What emerged, expressed very well by Blind Summit’s co-founder/director Mark Down, was that LIMF is a festival prepared to hand over power to the artists it trusts. Both The Heads and Invisible Thread’s Les Hommes Vides are experimental puppetry shows in which the artists concerned decided to be brave and make something in a different way to their previous known and loved works – quite a risk to take when premiering that new work at such a high-profile international festival. LIMF, although also committed to finding exciting theatre works old and new from far afield, has a brilliant track record of ongoing support for UK based artists key to the British visual/physical theatre scene. Thus, many on this year’s roster are companies who we’ve seen in previous years – from circus stars Ockham’s Razor and Gandini Juggling to puppeteers Blind Summit and Invisible Thread (the latter emerging from the ashes of Faulty Optic, another well-loved LIMF company).
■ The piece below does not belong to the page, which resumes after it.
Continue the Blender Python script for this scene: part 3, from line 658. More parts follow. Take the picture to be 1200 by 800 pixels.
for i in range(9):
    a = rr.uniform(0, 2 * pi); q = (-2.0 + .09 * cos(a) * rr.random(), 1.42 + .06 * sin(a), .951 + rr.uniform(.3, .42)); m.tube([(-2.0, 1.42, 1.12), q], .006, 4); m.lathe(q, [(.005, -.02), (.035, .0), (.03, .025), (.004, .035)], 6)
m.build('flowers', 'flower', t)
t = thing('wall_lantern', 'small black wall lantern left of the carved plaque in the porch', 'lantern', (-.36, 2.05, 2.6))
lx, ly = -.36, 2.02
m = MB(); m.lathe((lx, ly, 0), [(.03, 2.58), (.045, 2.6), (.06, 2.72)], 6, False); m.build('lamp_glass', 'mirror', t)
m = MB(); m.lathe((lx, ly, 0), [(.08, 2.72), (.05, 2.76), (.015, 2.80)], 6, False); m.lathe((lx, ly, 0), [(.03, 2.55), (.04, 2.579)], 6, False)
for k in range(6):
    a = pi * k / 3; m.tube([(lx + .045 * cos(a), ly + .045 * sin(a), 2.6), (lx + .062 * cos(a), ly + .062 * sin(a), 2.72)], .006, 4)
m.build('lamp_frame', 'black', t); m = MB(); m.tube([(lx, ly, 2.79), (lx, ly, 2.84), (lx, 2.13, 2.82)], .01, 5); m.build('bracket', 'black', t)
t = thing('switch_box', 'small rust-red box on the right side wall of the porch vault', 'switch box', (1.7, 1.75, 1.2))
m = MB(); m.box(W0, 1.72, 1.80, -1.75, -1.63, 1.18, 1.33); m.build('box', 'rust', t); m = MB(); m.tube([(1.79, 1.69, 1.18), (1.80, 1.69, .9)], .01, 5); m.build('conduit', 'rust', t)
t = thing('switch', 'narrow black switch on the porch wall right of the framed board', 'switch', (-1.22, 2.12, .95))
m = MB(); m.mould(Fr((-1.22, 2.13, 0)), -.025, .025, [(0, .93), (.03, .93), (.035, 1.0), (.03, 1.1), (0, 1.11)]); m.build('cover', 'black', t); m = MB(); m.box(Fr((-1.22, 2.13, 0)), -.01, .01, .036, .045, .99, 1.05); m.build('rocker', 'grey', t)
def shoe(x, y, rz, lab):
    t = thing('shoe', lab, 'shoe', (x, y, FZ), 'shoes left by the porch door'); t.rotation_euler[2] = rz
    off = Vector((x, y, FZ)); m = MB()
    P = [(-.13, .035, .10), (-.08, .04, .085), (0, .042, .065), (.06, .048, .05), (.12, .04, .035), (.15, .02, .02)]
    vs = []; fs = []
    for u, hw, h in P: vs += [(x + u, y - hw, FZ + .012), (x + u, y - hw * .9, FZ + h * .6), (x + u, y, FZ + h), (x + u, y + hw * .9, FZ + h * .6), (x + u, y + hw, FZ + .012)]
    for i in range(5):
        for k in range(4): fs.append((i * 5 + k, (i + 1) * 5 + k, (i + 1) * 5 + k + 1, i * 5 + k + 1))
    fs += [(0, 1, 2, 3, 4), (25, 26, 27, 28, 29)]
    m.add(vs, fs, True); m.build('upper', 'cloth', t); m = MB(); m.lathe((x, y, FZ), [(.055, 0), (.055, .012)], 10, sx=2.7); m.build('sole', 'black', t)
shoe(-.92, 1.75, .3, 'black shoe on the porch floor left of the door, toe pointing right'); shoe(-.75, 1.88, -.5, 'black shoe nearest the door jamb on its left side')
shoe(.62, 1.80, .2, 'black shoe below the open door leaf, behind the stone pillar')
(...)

It is also interesting to see the boundaries of the festival’s remit stretched with the inclusion of works by companies such as Les Ballets C de la B (who would most usually appear under a ‘dance’ banner, but have made a very different show this time round, by all accounts) and Stan’s Café, who perhaps epitomise the concept of ‘total theatre’ with their extraordinary canon of work that crosses boundaries of form.
We don’t know yet what LIMF 2014 will bring to us – but since 1977 we’ve been getting an ever-more eclectic mix of shows and artists, so there is bound to be new work that surprises from familiar faces, artists never previously seen in London, and… Well, your guess is as good as mine!